Tags

After viewing TEENAGERS FROM OUTER SPACE, I have a new favorite “bad” science fiction movie. It still doesn’t rival PLAN 9 FROM OUTER SPACE as the worst film, but it’s a very close second.

The plot, such as it is, is that the aliens are looking for a planet to serve as the farm for their livestock, lobster-like “cattle” that grow to enormous proportions overnight when fed. They are the master race and care not about any inferior beings. They land on Earth and start to disperse. With names like Thor and Derek, hardly alien names, they seem more at home on Earth.

Our hero, Derek, has been reading one of the forbidden books. They describe a life much different from what he knows. Families… and LOVE!. The inhabitants are taken from their parents and raised by the state.

Now all the things wrong with this piece of cinema.

To start with, the title makes no sense. The youngest one of the aliens, our hero Derek, looks to be about thirty, late twenties at the best. The spaceship is much to small to hold the half dozen who climb out of a small round hole, below a hinged port that raises. No ladders, they walk across the hull and jump to the ground. They have a weapon that fires a focusing disintegrating beam. It strips a human, or animal, down the bone instantly. Thor seems particularly disdainful of humans and uses the weapon quite liberally.

Their “cattle,” the Gargons are never seen, just shadows in the climactic battle scene. The “ray” gun is a miracle of superior science, leaving not a drop of blood, a chunk of meat, instantly leaving a skeleton falling to the ground.

Acting is totally absent from this production. Everyone speaks in a monotone, with an occasional loud voice to enliven the scene.

The plot has Derek rebelling and fleeing, the commander sending Thor to recapture him- alive!. He’s learned that our hero is the son of the planet’s leader. The ship is leaving while Thor hunts him down to guide in the “cattle” ships.

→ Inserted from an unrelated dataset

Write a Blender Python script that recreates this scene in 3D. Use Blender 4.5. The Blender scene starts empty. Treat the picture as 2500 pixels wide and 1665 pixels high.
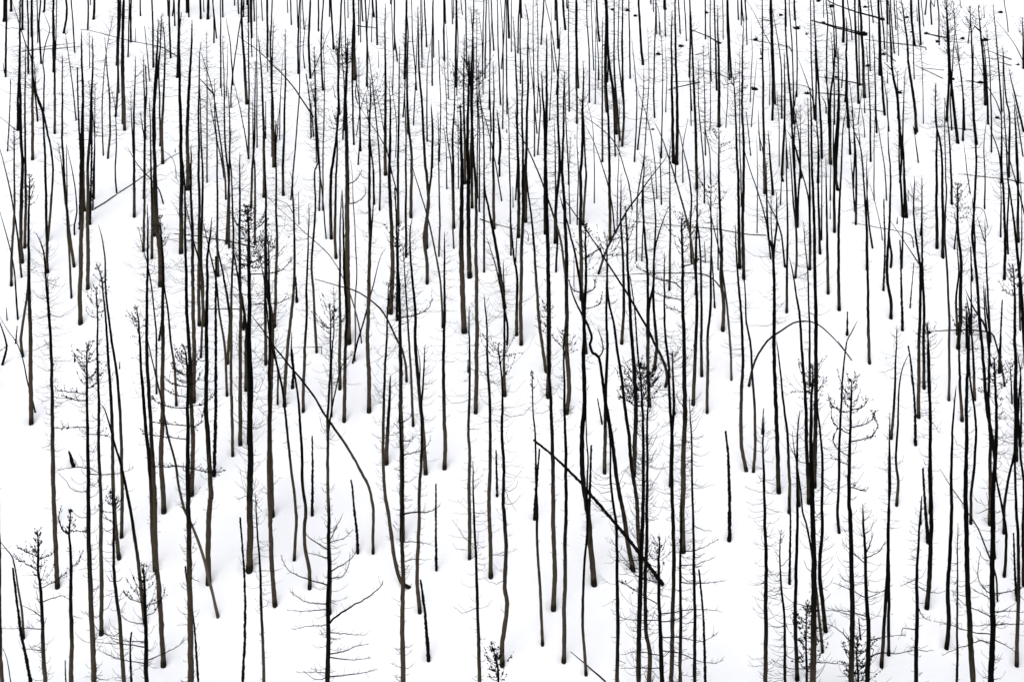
import bpy, math, random
import numpy as np

# ------------------------------------------------------------------ camera, world, sun, exposure
sc = bpy.context.scene
R = math.radians
PITCH = R(-5.0)
FOC = 12943.0                     # focal length for a picture 9420 units wide
PW, PH = 9420.0, 6265.0
cd = bpy.data.cameras.new("camera")
cam = bpy.data.objects.new("camera", cd)
sc.collection.objects.link(cam)
cd.sensor_width = 36.0
cd.lens = 36.0 * FOC / PW
cd.clip_end = 3000
cam.location = (0, 0, 0)
cam.rotation_euler = (R(90) + PITCH, 0, 0)
sc.camera = cam

SUN_EL, SUN_AZ = 62.0, 200.0
world = bpy.data.worlds.new("World")
sc.world = world
world.use_nodes = True
wn = world.node_tree
bg = wn.nodes["Background"]
sky = wn.nodes.new("ShaderNodeTexSky")
sky.sky_type = 'NISHITA'
sky.sun_disc = False
sky.sun_elevation = R(SUN_EL)
sky.sun_rotation = R(SUN_AZ)
sky.air_density = 0.6
sky.dust_density = 6.0
sky.ozone_density = 0.6
hs = wn.nodes.new("ShaderNodeHueSaturation")
hs.inputs["Saturation"].default_value = 0.40     # a pale overcast sky
wn.links.new(sky.outputs[0], hs.inputs["Color"])
wn.links.new(hs.outputs[0], bg.inputs[0])
bg.inputs[1].default_value = 0.12
sd = bpy.data.lights.new("sun", 'SUN')
sd.energy = 0.9
sd.angle = R(100)
sd.color = (1.0, 0.99, 0.975)
sun = bpy.data.objects.new("sun", sd)
sc.collection.objects.link(sun)
sun.rotation_euler = (R(90 - SUN_EL), 0, R(180 - SUN_AZ))
sc.view_settings.view_transform = 'Standard'
sc.view_settings.look = 'None'
sc.view_settings.gamma = 1.0
sc.view_settings.use_curve_mapping = False
sc.view_settings.exposure = 0.22

COL = sc.collection
rnd = random.Random(7)
nr = np.random.default_rng(7)

# ------------------------------------------------------------------ materials
def new_mat(name, rough=0.9):
    m = bpy.data.materials.new(name)
    m.use_nodes = True
    b = m.node_tree.nodes["Principled BSDF"]
    b.inputs["Roughness"].default_value = rough
    b.inputs["Specular IOR Level"].default_value = 0.04
    return m, m.node_tree.nodes, m.node_tree.links, b

def bark_mat(name, pale, mid, black):
    """grey-brown bark low on the stem, darkening to black further up (attribute 'char')"""
    m, N, L, b = new_mat(name)
    at = N.new("ShaderNodeAttribute"); at.attribute_name = "bark_tone"
    tc = N.new("ShaderNodeTexCoord")
    mp = N.new("ShaderNodeMapping"); mp.inputs["Scale"].default_value = (9, 9, 1.1)
    n1 = N.new("ShaderNodeTexNoise"); n1.inputs["Scale"].default_value = 1.6
    n1.inputs["Detail"].default_value = 6; n1.inputs["Roughness"].default_value = 0.7
    L.new(tc.outputs["Object"], mp.inputs[0]); L.new(mp.outputs[0], n1.inputs["Vector"])
    n2 = N.new("ShaderNodeTexNoise"); n2.inputs["Scale"].default_value = 38
    n2.inputs["Detail"].default_value = 3
    L.new(tc.outputs["Object"], n2.inputs["Vector"])
    # char + (noise-.5)*.7
    ma = N.new("ShaderNodeMath"); ma.operation = 'MULTIPLY_ADD'
    ma.inputs[1].default_value = 0.8
    L.new(n1.outputs[0], ma.inputs[0]); L.new(at.outputs["Fac"], ma.inputs[2])
    cr = N.new("ShaderNodeValToRGB")
    e = cr.color_ramp.elements
    e[0].position = 0.26; e[0].color = (*pale, 1)
    e[1].position = .9; e[1].color = (*black, 1)
    k = e.new(0.56); k.color = (*mid, 1)
    L.new(ma.outputs[0], cr.inputs[0])
    mx = N.new("ShaderNodeMix"); mx.data_type = 'RGBA'; mx.blend_type = 'MULTIPLY'
    mx.inputs[0].default_value = 0.75
    r2 = N.new("ShaderNodeValToRGB")
    r2.color_ramp.elements[0].position = 0.36; r2.color_ramp.elements[0].color = (.35, .33, .31, 1)
    r2.color_ramp.elements[1].position = 0.62; r2.color_ramp.elements[1].color = (1.35, 1.33, 1.3, 1)
    L.new(n2.outputs[0], r2.inputs[0])
    L.new(cr.outputs[0], mx.inputs[6]); L.new(r2.outputs[0], mx.inputs[7])
    L.new(mx.outputs[2], b.inputs["Base Color"])
    bp = N.new("ShaderNodeBump"); bp.inputs["Strength"].default_value = 0.5
    bp.inputs["Distance"].default_value = 0.01
    L.new(n2.outputs[0], bp.inputs["Height"]); L.new(bp.outputs[0], b.inputs["Normal"])
    return m

BARK = bark_mat("scorched_bark", (.068, .055, .040), (.0095, .0083, .0065), (.0020, .0019, .0018))
GREYBARK = bark_mat("weathered_bark", (.12, .10, .078), (.07, .058, .044), (.02, .018, .015))
CHAR, N_, L_, b_ = new_mat("charcoal", 0.95)
tn = N_.new("ShaderNodeTexNoise"); tn.inputs["Scale"].default_value = 20
rr = N_.new("ShaderNodeValToRGB")
rr.color_ramp.elements[0].color = (.0015, .0015, .0015, 1); rr.color_ramp.elements[1].color = (.008, .0075, .007, 1)
L_.new(tn.outputs[0], rr.inputs[0]); L_.new(rr.outputs[0], b_.inputs["Base Color"])
TWIG, N_, L_, b_ = new_mat("burnt_twig", 0.95)
tn = N_.new("ShaderNodeTexNoise"); tn.inputs["Scale"].default_value = 6
rr = N_.new("ShaderNodeValToRGB")
rr.color_ramp.elements[0].color = (.002, .002, .002, 1); rr.color_ramp.elements[1].color = (.009, .008, .007, 1)
L_.new(tn.outputs[0], rr.inputs[0]); L_.new(rr.outputs[0], b_.inputs["Base Color"])
SNOW, N_, L_, b_ = new_mat("snow", 0.8)
tc = N_.new("ShaderNodeTexCoord")
tn = N_.new("ShaderNodeTexNoise"); tn.inputs["Scale"].default_value = 0.5
tn.inputs["Detail"].default_value = 8; tn.inputs["Roughness"].default_value = 0.6
L_.new(tc.outputs["Object"], tn.inputs["Vector"])
rr = N_.new("ShaderNodeValToRGB")
rr.color_ramp.elements[0].position = 0.35; rr.color_ramp.elements[0].color = (.83, .86, .905, 1)
rr.color_ramp.elements[1].position = 0.6; rr.color_ramp.elements[1].color = (.86, .885, .925, 1)
L_.new(tn.outputs[0], rr.inputs[0]); L_.new(rr.outputs[0], b_.inputs["Base Color"])
tb = N_.new("ShaderNodeTexNoise"); tb.inputs["Scale"].default_value = 2.2
tb.inputs["Detail"].default_value = 9; tb.inputs["Roughness"].default_value = 0.62
L_.new(tc.outputs["Object"], tb.inputs["Vector"])
bp = N_.new("ShaderNodeBump"); bp.inputs["Strength"].default_value = 0.35; bp.inputs["Distance"].default_value = 0.10
L_.new(tb.outputs[0], bp.inputs["Height"]); L_.new(bp.outputs[0], b_.inputs["Normal"])

# ------------------------------------------------------------------ terrain: a snow slope facing the camera
def ray(X, Y):
    """direction (x, y=1, z) through a picture point given in 9420 x 6265 units"""
    cx = (X - PW / 2) / FOC
    cz = (PH / 2 - Y) / FOC
    c, s = math.cos(PITCH), math.sin(PITCH)
    dy = c - s * cz
    dz = s + c * cz
    return cx / dy, dz / dy

Y0, Y1 = 45.0, 104.0
Z0 = Y0 * ray(PW / 2, PH)[1]
Z1 = Y1 * ray(PW / 2, 0)[1]
SL = (Z1 - Z0) / (Y1 - Y0)

def ground(x, y):
    z = Z0 + SL * (y - Y0)
    u = .6 * (0.16 * np.sin(x * 0.31 + 0.7 + 0.12 * y) * np.sin(y * 0.23 + 1.1)
         + 0.10 * np.sin(x * 0.73 + y * 0.41) + 0.07 * np.sin(y * 0.9 - x * 0.35 + 2.0)
         + 0.03 * np.sin(x * 2.1 + 1.3 * np.sin(y * 0.8)) * np.sin(y * 1.7 + 0.5))
    return z + u

def hit(X, Y):
    """where the line of sight through a picture point meets the snow"""
    kx, kz = ray(X, Y)
    y = (Z0 - SL * Y0) / (kz - SL)
    for _ in range(8):
        g = float(ground(kx * y, y))
        y -= (kz * y - g) / (kz - SL)
    return kx * y, y, float(ground(kx * y, y))

# ------------------------------------------------------------------ mesh helpers
def link_mesh(name, V, F, mat, parent=None, origin=(0, 0, 0), bark_tone=None, smooth=True):
    me = bpy.data.meshes.new(name)
    V = np.asarray(V, dtype=np.float64) - np.asarray(origin, dtype=np.float64)
    me.vertices.add(len(V))
    me.vertices.foreach_set("co", V.astype(np.float32).ravel())
    lens = np.array([len(f) for f in F], dtype=np.int32) if not isinstance(F, np.ndarray) else np.full(len(F), F.shape[1], dtype=np.int32)
    flat = np.concatenate([np.asarray(f, dtype=np.int32) for f in F]) if not isinstance(F, np.ndarray) else F.astype(np.int32).ravel()
    me.loops.add(len(flat))
    me.loops.foreach_set("vertex_index", flat)
    me.polygons.add(len(lens))
    st = np.zeros(len(lens), dtype=np.int32); st[1:] = np.cumsum(lens)[:-1]
    me.polygons.foreach_set("loop_start", st)
    me.polygons.foreach_set("loop_total", lens)
    me.polygons.foreach_set("use_smooth", np.full(len(lens), smooth))
    if bark_tone is not None:
        a = me.attributes.new("bark_tone", 'FLOAT', 'POINT')
        a.data.foreach_set("value", np.asarray(bark_tone, dtype=np.float32))
    me.update(calc_edges=True)
    me.validate()
    mats = mat if isinstance(mat, (list, tuple)) else [mat]
    for m in mats:
        me.materials.append(m)
    o = bpy.data.objects.new(name, me)
    COL.objects.link(o)
    if parent is not None:
        o.parent = parent
    else:
        o.location = origin
    return o

def tubes(P, Rad, sides=3, jit=0.0):
    """P (n,s,3) centre lines, Rad (n,s) radii -> verts, quads (closed at both ends by tiny radii)"""
    P = np.asarray(P, float); Rad = np.asarray(Rad, float)
    n, s, _ = P.shape
    T = np.gradient(P, axis=1)
    T /= np.linalg.norm(T, axis=2, keepdims=True) + 1e-9
    ref = np.where(np.abs(T[..., 1:2]) < 0.85, np.array([0, 1.0, 0]), np.array([1.0, 0, 0]))
    A = np.cross(T, ref); A /= np.linalg.norm(A, axis=2, keepdims=True) + 1e-9
    B = np.cross(T, A)
    th = np.arange(sides) * 2 * math.pi / sides
    rr_ = Rad[:, :, None] * (1 + jit * nr.uniform(-1, 1, (n, s, sides)))
    V = P[:, :, None, :] + rr_[..., None] * (A[:, :, None, :] * np.cos(th)[:, None] + B[:, :, None, :] * np.sin(th)[:, None])
    idx = np.arange(n * s * sides).reshape(n, s, sides)
    a = idx[:, :-1, :]; b = idx[:, 1:, :]
    F = np.stack([a, np.roll(a, -1, 2), np.roll(b, -1, 2), b], -1).reshape(-1, 4)
    return V.reshape(-1, 3), F

OCT = np.array([[1, 0, 0], [-1, 0, 0], [0, 1, 0], [0, -1, 0], [0, 0, 1], [0, 0, -1]], float)
OCTF = np.array([[0, 2, 4], [2, 1, 4], [1, 3, 4], [3, 0, 4], [2, 0, 5], [1, 2, 5], [3, 1, 5], [0, 3, 5]])

class Geo:
    def __init__(s): s.V = []; s.F = []; s.n = 0; s.c = []
    def add(s, V, F, c=None):
        if len(F) == 0: return
        if F.shape[1] == 3:
            F = np.concatenate([F, F[:, 2:3]], 1)
        s.V.append(V); s.F.append(F + s.n); s.n += len(V)
        s.c.append(np.full(len(V), 0.8) if c is None else c)
    def arrays(s):
        V = np.concatenate(s.V); F = np.concatenate(s.F); c = np.concatenate(s.c)
        tri = F[:, 2] == F[:, 3]
        faces = [tuple(f[:3]) for f in F[tri]] + [tuple(f) for f in F[~tri]]
        if not tri.any(): faces = F
        return V, faces, c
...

The gun battle in front of the police station, between the cops and Thor, is quite funny. He blasts a couple of the cops who perforate him and he then manages to hide in a car parked right out front while the rest go charging off to look for him.

This thing was written, produced, and directed by someone named Tom Graeff, rivaled only by the immortal Ed Wood for futility. The movie has appeared on Mystery Science Theater and, recently, Elvira’s Movie Macabre.